As he headed his ship at flank speed into that black night, he knew she was headed into those same treacherous waters that had claimed great Titanic's life. Captain Rostron then went out onto the bridge wing and -- freezing though it was -- he prayed. Perhaps this is why Hollywood omitted Captain Rostron's role on that fateful night.

Happily, the British people and their American cousins did not fail to honor this heroic rescuer. He was made a Knight Commander of the British Empire -- Sir Arthur Rostron. He was honored by Congress.
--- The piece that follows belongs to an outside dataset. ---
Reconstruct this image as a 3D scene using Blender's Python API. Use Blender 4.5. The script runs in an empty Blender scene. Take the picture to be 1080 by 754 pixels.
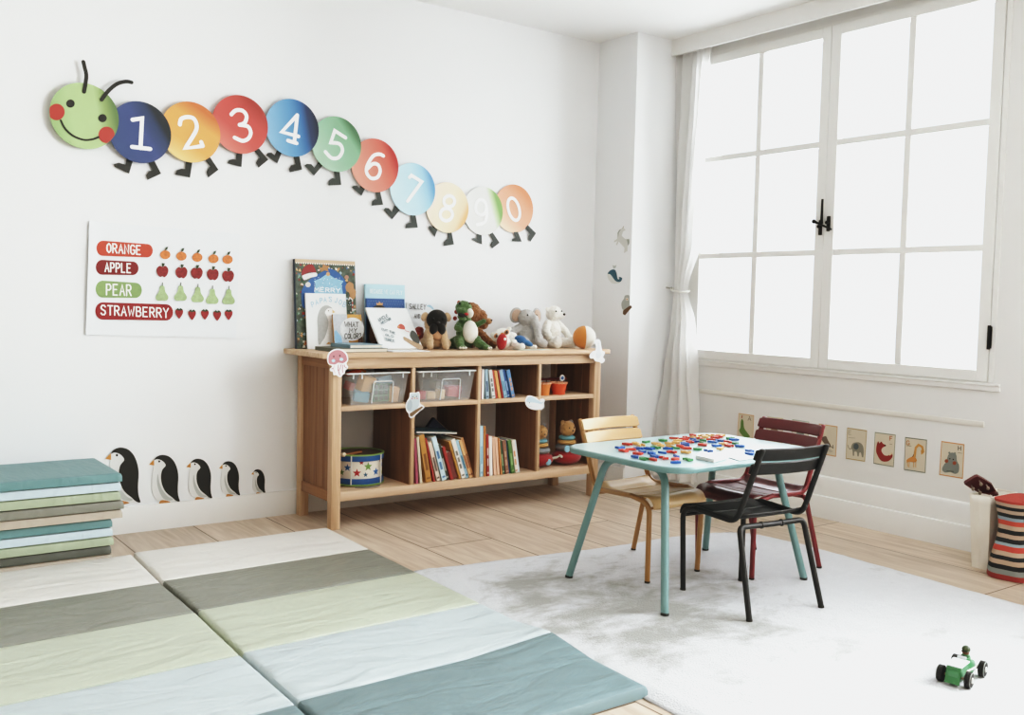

And U.S. First Lady Helen Taft began the effort for a memorial to the men of the Titanic.

Hollywood may be headed for its own iceberg. Whenever we see violence erupt on our city streets, we might look to the violence glorified in Hollywood films called "splatterfests." These are targeted at that profitable youth demographic.

How many Hollywood movies tell the amazing story of Pregnancy Care Centers? There are more of these than of Planned Barrenhood's (Parenthood) killing centers.

How many movies have they made about Evangelist Billy Graham? Did you see Unbroken?  How did Hollywood manage to miss a pivotal event in hero Louie Zamperini's life -- his coming to faith in Jesus Christ?

So perhaps OK that Hollywood didn't care about the man who saved 706 souls that night in 1912. Sir Arthur has a better recognition. He modestly said his mission of mercy was "guided by a Greater hand."